Kalimat, “apa saja yang aku perintahkan kepadamu, maka lakukanlah menurut kemampuan kamu” merupakan kalimat yang singkat namun padat dan menjadi salah satu prinsip penting dalam Islam, termasuk dalam prinsip ini adalah masalah-masalah hukum yang tidak terhitung banyaknya, diantaranya adalah sholat, contohnya pada ibadah sholat, bila seseorang tidak mampu melaksanakan sebagian dari rukun atau sebagian dari syaratnya, maka hendaklah ia lakukan apa yang dia mampu. Begitu pula dalam membayar zakat fitrah untuk orang-orang yang menjadi tanggungannya, bila tidak bisa membayar semuanya, maka hendaklah ia keluarkan semampunya, juga dalam memberantas kemungkaran, jika tidak dapat memberantas semuanya, maka hendaklah ia lakukan semampunya dan masalah-masalah lain yang tidak terbatas banyaknya.

Pembahasan semacam ini telah populer didalam kitab-kitab fiqh. Hadits diatas sejalan dengan firman Allah, QS. At-Taghabun 64:16, “Maka bertaqwalah kepada Allah menurut kemampuan kamu” Adapun firman Allah, QS. Ali ‘Imraan 3:102, “Wahai orang-orang yang beriman, bertaqwalah kepada Allah dengan taqwa yang sungguh-sungguh” ada yang berpendapat telah terhapus oleh ayat diatas. Sebagian ulama berkata : Yang benar ayat tersebut tidak terhapus bahkan menjelaskan dan menafsirkan apa yang dimaksud dengan taqwa yang sungguh-sungguh, yaitu melaksanakan perintah Allah dan menjauhi larangan Allah, dan Allah memerintahkan melakukan sesuatu menurut kemampuan, karena Allah berfirman, QS. Al-Baqarah 2:286, “Allah tidak membebani seseorang diluar kemampuannya” dan firman Allah dalam QS. Al-Hajj 22:78, “Allah tidak membebankan kesulitan kepada kamu dalam menjalankan agama”

Kalimat, “apasaja yang aku larang kamu melaksanakannya, hendaklah kamu jauhi” maka hal ini menunjukkan adanya sifat mutlak, kecuali apabila seseorang mengalami rintangan /udzur dibolehkan melanggarnya, seperti dibolehkan makan bangkai dalam keadaan darurat, dalam keadaan seperti ini perbuatan semacam itu menjadi tidak dilarang.
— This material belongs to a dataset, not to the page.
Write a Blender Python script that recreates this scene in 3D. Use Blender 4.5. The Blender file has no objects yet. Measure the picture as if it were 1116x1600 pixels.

Akan tetapi dalam keadaan tidak darurat hal tersebut harus dijauhi karena ada larangan. Seseorang tidak dapat dikatakan menjauhi larangan jika hanya menjauhi larangan tersebut dalam selang waktu tertentu saja, berbeda dengan hal melaksanakan perintah, yang mana sekali saja dilaksanakan sudah terpenuhi. Inilah prinsip yang berlaku dalam memahami perintah secara umum, apakah suatu perintah harus segera dilakukan atau boleh ditunda, atau cukup sekali atau berulang kali, maka hadits ini mengandung berbagai macam pembahasan fiqh.

Kalimat, “Sesungguhnya kehancuran umat-umat sebelum kamu adalah karena banyak bertanya dan menyalahi nabi-nabi mereka” disebutkan setelah kalimat, “biarkanlah aku dengan apa yang aku diamkan kepada kamu” maksudnya ialah kamu jangan banyak bertanya sehingga menimbulkan jawaban yang bermacam-macam, menyerupai peristiwa yang terjadi pada bani Israil, tatkala mereka diperintahkan menyembelih seekor sapi yang seandainya mereka mengikuti perintah itu dan segera menyembelih sapi seadanya, niscaya mereka dikatakan telah menaatinya.
Akan tetapi, karena mereka banyak bertanya dan mempersulit diri sendiri, maka mereka akhirnya dipersulit dan dicela. Rasulullah shallallahu 'alaihi wasallam khawatir hal semacam ini terjadi pada umatnya.

Pelajaran dari hadits ini:
1.       Wajibnya menghindari semua apa yang dilarang oleh Rasulullah Shallallahu’alaihi wasallam.
2.       Siapa yang tidak mampu melakukan perbuatan yang diperintahkan secara keseluruhan dan dia hanya mampu sebagiannya saja maka dia hendaknya melaksanakan apa yang dia mampu laksanakan.
3.       Allah tidak akan membebankan kepada seseorang kecuali sesuai dengan kadar kemampuannya.
4.       Perkara yang mudah tidak gugur karena perkara yang sulit.
5.       Menolak keburukan lebih diutamakan dari mendatangkan kemaslahatan.
6.       Larangan untuk saling bertikai dan anjuran untuk bersatu dan bersepakat.
7.       Wajib mengikuti Rasulullah Shallallahu’alaihi wasallam, ta’at dan menempuh jalan keselamatan dan kesuksesan.
8.        Al-Hafiz berkata: Dalam hadits ini terdapat isyarat untuk menyibukkan diri dengan perkara yang lebih penting yang dibutuhkan saat itu ketimbang perkara yang saat tersebut belum dibutuhkan.